Art museums in Bonn and Bern have been forced to postpone plans for a joint exhibition of Cornelius Gurlitt’s controversial art collection after a court in Munich said it would not rule on a challenge to Gurlitt’s will until after September.
Gurlitt died in 2014, leaving the cache of around 1,500 works he had inherited from his father—some of them looted by the Nazis—to the Bern Kunstmuseum in his will. His cousin Uta Werner challenged that bequest on the basis that the elderly hoarder was not mentally fit enough to write a will.

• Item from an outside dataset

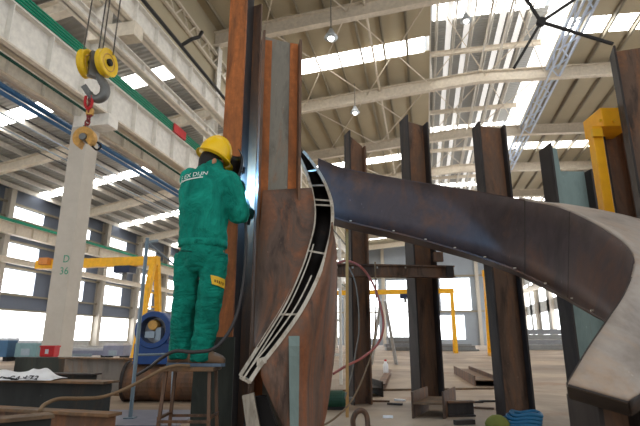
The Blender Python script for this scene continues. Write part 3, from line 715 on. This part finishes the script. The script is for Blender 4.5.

The Bundeskunsthalle in Bonn and the Bern Kunstmuseum had planned to exhibit the collection later this year. Yet until the court ruling, the collection remains in legal limbo, in the custody of the administrator of Gurlitt’s estate. “We expect to realise our plans in 2017,” the Kunstmuseum says. “Both museums are keeping to their plans and working on them continually.”
The Upper Regional Court in Munich set a date for a hearing on 27 September. Werner’s lawyers have commissioned reports from psychiatrists on Gurlitt’s state of mind and are challenging a report commissioned by the court. The court will also hear testimony from witnesses who spent time with Gurlitt in his last months. An immediate decision at that hearing is unlikely, Werner’s lawyer says.
Bern and Bonn have said the exhibition, initiated by the German Culture Minister Monika Grütters, will aim to “contribute to finding clues about the unknown provenance of works” in the collection. Grütters refused to allow the Gurlitt collection to be exhibited at Documenta in Kassel in 2017, saying she wanted a government-sponsored show that would pay respects to the heirs of Jewish collectors who were robbed by the Nazis.